The NGLTF is calling out Senator Craig for his hypocrisy, which I think is only appropriate, but I do think the are going a bit far here:

“And by the way, why are Minneapolis tax dollars being used to have plainclothes police officers lurking idly in airport restroom stalls?”

Because people complained about lewd acts occurring in them. I won’t complain about NGLTF calling out Craig for hypocrisy, he deserves that, but let’s not go so far as to defend sex in public places. If I’m in an airport bathroom, and some guy starts peeping into my stall, and making hand gestures, then gets into the stall next to me, and starts with a “wide stance” that involves his foot and/or hand in my stall, you can bet it’s going to make me a little uncomfortable. I don’t think it helps build tolerance of gays to suggest that the police shouldn’t be investigating reports of lewd acts in public restrooms.

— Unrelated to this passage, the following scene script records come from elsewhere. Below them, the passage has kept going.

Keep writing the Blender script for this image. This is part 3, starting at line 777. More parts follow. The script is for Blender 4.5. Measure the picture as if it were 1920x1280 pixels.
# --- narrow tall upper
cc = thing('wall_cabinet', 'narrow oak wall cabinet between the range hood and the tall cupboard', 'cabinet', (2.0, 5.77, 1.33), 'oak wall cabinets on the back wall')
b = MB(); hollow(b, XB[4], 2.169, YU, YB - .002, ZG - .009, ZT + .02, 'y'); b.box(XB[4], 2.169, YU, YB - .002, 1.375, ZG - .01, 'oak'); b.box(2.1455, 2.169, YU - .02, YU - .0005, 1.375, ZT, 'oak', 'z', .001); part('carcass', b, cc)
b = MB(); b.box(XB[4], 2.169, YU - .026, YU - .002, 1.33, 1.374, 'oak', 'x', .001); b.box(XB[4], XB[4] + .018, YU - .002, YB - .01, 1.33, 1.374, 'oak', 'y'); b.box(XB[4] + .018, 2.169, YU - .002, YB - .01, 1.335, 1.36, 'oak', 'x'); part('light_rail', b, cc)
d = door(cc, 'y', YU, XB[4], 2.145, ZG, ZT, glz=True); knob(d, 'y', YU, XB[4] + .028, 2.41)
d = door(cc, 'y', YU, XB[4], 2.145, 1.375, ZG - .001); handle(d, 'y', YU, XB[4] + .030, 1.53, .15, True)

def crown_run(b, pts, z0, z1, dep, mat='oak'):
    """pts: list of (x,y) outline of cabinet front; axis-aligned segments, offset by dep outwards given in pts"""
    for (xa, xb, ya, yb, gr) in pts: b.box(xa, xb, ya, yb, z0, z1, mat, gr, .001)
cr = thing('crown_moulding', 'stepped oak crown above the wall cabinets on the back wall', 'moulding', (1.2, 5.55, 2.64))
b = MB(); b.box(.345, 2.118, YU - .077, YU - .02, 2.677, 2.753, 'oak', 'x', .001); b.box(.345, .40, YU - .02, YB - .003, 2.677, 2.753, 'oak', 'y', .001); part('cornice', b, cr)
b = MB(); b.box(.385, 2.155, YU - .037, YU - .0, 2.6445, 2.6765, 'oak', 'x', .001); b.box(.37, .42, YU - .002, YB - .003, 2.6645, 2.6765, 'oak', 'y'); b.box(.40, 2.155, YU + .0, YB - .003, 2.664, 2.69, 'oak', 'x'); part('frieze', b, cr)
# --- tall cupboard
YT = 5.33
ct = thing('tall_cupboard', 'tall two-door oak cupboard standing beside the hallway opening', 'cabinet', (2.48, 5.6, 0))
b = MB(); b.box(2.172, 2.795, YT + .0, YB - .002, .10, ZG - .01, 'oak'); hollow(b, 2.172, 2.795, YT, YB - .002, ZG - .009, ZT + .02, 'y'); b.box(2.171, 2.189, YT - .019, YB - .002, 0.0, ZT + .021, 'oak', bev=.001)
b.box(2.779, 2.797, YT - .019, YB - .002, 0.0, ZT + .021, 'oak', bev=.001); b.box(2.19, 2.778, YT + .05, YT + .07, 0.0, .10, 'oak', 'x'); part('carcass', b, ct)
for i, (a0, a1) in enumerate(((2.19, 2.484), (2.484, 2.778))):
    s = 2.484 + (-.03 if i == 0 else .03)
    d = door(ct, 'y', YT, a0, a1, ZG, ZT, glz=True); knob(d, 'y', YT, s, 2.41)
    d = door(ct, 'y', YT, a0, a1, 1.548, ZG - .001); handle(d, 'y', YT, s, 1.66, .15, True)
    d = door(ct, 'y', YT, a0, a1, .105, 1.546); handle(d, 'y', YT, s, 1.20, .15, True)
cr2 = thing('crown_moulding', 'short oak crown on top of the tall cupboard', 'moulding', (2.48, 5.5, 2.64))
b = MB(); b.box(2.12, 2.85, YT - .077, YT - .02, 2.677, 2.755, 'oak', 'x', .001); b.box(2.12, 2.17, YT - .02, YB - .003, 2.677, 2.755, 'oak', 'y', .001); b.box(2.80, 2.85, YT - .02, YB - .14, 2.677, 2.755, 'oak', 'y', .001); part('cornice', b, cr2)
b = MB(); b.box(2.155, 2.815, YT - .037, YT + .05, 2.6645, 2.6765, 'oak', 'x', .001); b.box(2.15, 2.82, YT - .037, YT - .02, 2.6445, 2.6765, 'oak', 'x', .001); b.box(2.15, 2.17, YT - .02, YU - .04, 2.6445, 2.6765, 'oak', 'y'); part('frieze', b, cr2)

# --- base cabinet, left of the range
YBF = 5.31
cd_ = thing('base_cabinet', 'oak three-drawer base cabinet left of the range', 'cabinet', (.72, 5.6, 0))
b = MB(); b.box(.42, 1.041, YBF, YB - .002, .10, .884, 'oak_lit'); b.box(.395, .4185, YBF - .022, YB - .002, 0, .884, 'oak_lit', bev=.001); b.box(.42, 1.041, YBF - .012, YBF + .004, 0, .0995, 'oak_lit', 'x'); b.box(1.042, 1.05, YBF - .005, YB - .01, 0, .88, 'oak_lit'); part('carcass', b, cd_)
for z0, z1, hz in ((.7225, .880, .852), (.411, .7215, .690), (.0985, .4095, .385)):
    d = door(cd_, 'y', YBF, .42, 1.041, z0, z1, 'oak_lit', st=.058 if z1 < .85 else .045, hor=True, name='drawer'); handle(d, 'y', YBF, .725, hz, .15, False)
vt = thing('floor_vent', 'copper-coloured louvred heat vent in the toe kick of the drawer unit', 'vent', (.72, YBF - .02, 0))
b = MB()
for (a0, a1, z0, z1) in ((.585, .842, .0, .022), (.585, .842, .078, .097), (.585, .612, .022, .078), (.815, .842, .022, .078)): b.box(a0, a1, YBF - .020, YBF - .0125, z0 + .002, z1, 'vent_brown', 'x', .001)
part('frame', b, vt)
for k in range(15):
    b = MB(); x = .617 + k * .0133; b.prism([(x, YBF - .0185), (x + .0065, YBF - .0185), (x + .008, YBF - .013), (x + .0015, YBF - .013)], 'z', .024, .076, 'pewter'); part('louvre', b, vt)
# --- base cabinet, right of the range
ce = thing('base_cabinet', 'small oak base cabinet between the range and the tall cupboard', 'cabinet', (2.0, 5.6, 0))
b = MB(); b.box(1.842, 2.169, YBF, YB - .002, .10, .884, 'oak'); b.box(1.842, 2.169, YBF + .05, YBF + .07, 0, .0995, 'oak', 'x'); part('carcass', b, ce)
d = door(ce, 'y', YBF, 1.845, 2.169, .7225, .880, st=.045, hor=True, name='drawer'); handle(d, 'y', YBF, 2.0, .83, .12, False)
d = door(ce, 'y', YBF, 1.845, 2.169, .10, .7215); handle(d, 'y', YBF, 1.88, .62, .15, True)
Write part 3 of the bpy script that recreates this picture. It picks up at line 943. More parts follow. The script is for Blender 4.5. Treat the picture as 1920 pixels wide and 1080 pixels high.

Hat Tip to Clayton Cramer.

4 Responses to “Calling out Craig’s Hypocrisy”

  1. GeorgeH says:

    Yes, but what kind of cop chooses hanging out in men’s rooms looking for a zipper job as an assignment?

  2. Sebastian says:

    I’m guessing he drew the short straw that day.

  3. Scott says:

    I know all too well about public restroom sex, being that is how I came out of the closet when I could not get into bars. It is to my being in the “know” that Mr. Craig would be the one “blowing”. Old men just do not fare well when it comes to that, because no decent looking dude is going to blow that old fart.

  4. Mike says:

    I think the question being submitted here isn’t in defence of publicly illicit acts, I think it’s more so along the interrogation of the proper and appropriate application of law enforcement. Something tells me there are other things that could keep law enforcement officials occupied without the potential for acts of discrimination toward subsets within the ‘actors’.

    Everybody fucks, find something else to occupy your time instead of targeting an already discriminated community instead of superfluously “enforcing the law.”